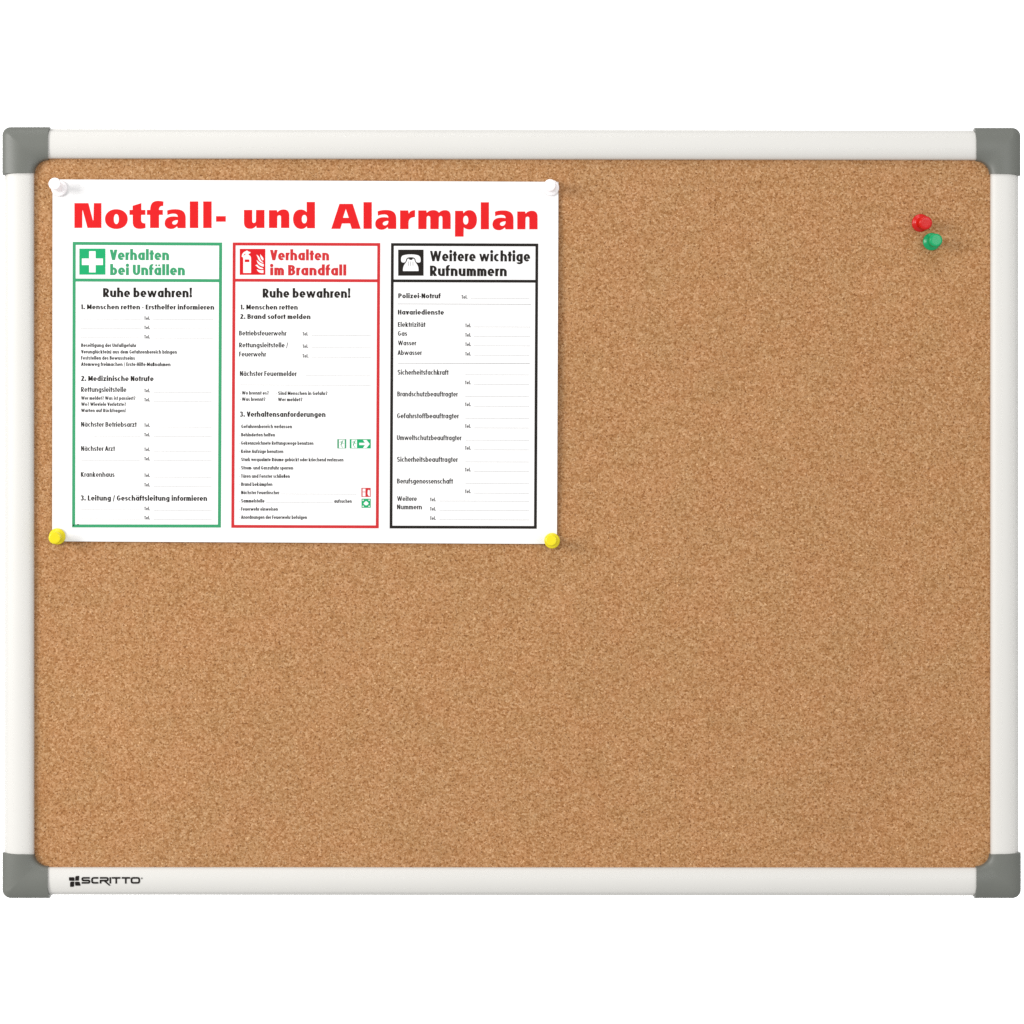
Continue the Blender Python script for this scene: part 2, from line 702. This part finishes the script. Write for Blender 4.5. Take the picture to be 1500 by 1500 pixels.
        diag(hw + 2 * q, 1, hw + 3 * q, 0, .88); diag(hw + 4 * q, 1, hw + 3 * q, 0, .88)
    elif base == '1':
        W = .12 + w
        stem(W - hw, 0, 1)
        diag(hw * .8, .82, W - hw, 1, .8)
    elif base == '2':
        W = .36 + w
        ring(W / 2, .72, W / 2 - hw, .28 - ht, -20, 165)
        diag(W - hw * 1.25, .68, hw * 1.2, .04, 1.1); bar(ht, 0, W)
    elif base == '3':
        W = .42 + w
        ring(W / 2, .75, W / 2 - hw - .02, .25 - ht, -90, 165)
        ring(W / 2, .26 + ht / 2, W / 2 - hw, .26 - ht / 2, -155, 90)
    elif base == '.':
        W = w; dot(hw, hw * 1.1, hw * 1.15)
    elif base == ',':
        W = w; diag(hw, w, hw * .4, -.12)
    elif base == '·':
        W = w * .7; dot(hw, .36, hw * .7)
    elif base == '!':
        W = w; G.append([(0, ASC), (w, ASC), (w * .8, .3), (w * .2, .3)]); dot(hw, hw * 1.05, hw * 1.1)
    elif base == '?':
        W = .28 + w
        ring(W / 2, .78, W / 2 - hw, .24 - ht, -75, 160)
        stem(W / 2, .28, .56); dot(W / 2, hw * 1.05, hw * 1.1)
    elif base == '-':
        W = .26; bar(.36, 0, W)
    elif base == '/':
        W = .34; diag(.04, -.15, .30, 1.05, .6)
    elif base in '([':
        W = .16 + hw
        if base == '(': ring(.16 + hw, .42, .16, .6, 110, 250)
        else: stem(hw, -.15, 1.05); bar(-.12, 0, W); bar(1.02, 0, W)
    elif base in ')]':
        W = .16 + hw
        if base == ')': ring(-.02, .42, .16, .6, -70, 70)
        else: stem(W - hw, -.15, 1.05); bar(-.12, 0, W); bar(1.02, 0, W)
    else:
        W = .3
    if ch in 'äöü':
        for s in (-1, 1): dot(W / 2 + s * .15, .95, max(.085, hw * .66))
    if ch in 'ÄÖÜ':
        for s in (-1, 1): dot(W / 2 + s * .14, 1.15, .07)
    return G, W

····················

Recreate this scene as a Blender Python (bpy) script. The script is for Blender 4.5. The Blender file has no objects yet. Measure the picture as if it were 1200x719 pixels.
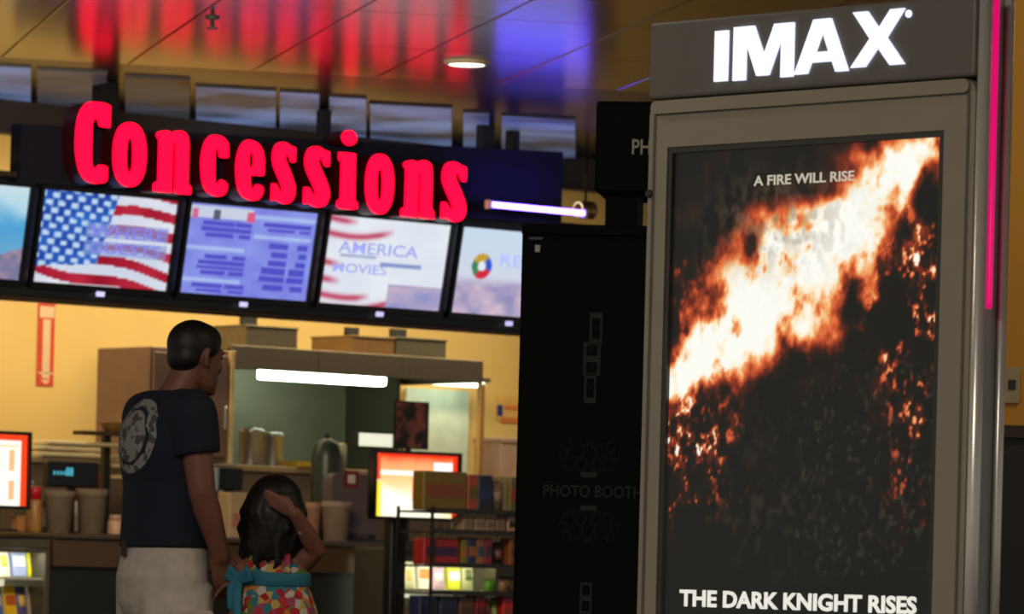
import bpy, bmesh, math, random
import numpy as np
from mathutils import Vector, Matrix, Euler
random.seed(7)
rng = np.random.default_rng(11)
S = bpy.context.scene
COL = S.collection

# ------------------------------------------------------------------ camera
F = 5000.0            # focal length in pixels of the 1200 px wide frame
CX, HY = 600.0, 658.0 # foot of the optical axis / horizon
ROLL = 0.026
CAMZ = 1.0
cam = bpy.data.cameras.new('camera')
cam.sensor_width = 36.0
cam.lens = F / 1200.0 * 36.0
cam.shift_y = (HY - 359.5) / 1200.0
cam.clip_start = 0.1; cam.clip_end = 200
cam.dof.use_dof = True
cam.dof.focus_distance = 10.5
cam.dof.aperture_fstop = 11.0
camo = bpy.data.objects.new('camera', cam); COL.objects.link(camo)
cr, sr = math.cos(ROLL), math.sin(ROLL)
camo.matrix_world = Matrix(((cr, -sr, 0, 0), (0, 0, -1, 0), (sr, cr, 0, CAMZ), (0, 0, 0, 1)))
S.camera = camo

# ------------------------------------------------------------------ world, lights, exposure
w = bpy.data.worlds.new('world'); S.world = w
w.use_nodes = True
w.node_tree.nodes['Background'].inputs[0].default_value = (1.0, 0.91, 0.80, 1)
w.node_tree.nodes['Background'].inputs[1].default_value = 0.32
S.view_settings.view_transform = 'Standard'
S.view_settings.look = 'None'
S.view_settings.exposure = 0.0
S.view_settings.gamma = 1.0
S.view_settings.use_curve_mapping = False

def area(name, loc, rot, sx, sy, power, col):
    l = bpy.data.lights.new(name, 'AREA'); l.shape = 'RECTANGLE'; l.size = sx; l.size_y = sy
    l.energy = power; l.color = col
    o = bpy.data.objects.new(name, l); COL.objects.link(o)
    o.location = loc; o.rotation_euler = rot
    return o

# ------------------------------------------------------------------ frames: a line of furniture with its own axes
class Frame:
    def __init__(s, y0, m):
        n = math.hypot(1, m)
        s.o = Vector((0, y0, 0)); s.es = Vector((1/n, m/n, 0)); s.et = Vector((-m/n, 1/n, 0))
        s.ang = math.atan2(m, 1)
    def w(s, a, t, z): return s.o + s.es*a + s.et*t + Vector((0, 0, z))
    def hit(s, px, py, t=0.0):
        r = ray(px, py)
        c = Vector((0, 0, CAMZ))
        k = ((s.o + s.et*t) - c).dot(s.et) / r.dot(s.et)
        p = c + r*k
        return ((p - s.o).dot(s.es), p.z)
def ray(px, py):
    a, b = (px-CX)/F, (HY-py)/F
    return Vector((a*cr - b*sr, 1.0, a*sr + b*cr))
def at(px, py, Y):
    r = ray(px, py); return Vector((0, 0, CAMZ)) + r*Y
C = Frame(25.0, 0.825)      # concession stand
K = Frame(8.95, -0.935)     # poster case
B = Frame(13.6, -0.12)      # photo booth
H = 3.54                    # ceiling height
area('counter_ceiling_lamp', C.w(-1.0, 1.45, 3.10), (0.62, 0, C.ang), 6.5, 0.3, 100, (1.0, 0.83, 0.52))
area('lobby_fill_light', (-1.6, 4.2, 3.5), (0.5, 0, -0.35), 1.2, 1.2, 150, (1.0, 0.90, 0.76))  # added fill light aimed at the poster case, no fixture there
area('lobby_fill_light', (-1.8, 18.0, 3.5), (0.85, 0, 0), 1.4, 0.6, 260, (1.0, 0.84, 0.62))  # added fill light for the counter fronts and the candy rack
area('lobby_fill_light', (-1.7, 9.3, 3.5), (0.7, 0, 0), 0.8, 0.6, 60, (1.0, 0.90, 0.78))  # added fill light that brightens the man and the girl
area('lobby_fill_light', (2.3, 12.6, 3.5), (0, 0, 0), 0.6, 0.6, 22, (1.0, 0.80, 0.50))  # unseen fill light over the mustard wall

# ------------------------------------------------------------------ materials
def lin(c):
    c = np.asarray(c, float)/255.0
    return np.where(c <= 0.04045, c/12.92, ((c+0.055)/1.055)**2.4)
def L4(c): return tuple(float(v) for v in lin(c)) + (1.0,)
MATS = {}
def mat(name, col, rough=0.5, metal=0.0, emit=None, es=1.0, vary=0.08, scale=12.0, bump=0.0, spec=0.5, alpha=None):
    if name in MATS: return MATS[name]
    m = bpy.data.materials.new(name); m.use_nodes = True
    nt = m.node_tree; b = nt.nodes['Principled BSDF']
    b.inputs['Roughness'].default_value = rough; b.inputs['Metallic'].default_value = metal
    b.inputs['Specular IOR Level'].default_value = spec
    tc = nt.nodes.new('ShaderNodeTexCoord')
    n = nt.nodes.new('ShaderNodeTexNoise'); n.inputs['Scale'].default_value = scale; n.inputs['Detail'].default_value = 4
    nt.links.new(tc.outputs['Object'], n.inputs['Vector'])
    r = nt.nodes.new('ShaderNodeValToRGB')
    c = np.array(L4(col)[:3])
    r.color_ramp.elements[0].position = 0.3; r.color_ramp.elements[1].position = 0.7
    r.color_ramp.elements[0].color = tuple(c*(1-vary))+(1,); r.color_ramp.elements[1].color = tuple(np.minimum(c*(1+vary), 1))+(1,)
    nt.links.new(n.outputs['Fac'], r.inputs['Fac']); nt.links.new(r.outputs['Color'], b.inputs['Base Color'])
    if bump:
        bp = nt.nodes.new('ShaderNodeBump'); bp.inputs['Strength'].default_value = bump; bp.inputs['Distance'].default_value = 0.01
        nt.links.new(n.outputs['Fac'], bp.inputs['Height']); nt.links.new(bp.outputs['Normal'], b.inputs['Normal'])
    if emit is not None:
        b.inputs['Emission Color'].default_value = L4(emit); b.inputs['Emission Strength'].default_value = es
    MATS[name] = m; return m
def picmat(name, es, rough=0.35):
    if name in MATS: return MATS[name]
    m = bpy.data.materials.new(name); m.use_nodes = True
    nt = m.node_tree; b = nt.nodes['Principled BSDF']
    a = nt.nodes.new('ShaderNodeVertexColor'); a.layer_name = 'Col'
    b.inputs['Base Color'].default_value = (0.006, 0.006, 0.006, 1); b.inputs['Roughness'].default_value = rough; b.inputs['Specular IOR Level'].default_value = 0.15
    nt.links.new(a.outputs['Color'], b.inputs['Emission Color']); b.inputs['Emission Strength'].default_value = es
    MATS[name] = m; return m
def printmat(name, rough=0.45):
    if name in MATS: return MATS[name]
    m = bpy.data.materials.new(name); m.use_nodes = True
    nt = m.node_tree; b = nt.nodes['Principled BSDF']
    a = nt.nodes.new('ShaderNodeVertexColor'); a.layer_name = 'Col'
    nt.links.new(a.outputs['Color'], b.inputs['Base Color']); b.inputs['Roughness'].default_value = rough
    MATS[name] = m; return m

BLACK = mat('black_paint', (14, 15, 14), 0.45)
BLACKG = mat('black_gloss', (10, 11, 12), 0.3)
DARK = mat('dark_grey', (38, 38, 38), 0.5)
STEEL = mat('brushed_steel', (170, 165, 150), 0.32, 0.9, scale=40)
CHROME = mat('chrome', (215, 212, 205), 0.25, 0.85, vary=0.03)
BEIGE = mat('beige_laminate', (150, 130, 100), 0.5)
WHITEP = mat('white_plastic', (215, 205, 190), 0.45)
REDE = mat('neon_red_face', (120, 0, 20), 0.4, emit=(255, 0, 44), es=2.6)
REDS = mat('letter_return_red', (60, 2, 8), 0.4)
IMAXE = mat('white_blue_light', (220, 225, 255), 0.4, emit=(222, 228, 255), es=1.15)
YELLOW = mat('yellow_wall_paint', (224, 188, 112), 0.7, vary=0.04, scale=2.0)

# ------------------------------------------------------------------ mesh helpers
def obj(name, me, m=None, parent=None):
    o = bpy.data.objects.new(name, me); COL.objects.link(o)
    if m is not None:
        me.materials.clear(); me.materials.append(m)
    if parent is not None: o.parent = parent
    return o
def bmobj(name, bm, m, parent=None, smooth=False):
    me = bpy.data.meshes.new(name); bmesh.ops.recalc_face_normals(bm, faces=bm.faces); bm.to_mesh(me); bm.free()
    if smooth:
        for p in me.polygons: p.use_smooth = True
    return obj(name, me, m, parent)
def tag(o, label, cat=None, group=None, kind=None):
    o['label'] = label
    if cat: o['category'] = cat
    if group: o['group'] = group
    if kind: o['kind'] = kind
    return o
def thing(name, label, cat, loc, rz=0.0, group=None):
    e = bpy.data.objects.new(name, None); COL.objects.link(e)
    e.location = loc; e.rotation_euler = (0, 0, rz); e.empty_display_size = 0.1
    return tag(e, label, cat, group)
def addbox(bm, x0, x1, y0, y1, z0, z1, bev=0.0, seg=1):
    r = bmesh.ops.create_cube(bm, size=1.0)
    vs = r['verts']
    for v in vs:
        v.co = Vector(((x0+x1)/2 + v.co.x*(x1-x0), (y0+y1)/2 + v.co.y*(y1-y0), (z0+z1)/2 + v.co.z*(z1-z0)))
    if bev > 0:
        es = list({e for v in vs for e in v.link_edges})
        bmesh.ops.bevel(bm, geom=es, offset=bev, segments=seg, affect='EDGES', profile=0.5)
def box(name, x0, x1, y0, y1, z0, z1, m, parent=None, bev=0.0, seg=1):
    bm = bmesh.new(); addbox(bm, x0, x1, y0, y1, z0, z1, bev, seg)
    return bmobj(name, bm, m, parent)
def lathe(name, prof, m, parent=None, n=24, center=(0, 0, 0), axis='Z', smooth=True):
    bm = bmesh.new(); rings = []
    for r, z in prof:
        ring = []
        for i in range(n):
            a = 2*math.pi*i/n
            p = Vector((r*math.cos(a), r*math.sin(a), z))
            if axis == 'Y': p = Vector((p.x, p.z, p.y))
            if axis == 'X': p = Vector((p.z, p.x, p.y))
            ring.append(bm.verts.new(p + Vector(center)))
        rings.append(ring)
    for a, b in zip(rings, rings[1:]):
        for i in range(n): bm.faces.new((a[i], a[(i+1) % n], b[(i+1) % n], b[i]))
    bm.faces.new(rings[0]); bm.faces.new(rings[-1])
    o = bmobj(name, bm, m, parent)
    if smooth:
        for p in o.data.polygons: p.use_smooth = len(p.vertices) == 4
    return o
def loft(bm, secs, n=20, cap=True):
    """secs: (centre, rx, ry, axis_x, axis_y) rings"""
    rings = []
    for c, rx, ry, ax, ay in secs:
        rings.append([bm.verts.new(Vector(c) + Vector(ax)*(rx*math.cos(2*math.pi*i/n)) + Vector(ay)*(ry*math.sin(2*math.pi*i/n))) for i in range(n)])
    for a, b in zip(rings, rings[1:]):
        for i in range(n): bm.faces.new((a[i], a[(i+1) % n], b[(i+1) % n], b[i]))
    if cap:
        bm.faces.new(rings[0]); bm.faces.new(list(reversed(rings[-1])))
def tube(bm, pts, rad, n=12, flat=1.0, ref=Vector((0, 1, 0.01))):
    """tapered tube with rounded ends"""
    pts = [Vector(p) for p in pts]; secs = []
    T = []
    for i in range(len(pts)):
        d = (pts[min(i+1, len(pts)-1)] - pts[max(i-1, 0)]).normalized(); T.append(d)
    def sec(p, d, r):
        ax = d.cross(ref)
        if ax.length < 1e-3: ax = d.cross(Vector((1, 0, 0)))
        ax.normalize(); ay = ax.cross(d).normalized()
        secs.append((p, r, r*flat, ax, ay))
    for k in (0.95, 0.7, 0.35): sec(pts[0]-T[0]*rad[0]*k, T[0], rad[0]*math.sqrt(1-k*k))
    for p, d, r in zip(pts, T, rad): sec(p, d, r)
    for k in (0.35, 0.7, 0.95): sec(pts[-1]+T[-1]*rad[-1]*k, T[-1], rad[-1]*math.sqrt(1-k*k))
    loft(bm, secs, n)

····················

# [Aim]
Write down exactly what the lines above say, from the line holding "Recreate this scene" through the line holding "COL = S.collection", and nothing more. Do not copy the pictures.

# [Finished answer]
Recreate this scene as a Blender Python (bpy) script. The script is for Blender 4.5. The Blender file has no objects yet. Measure the picture as if it were 1200x719 pixels.
import bpy, bmesh, math, random
import numpy as np
from mathutils import Vector, Matrix, Euler
random.seed(7)
rng = np.random.default_rng(11)
S = bpy.context.scene
COL = S.collection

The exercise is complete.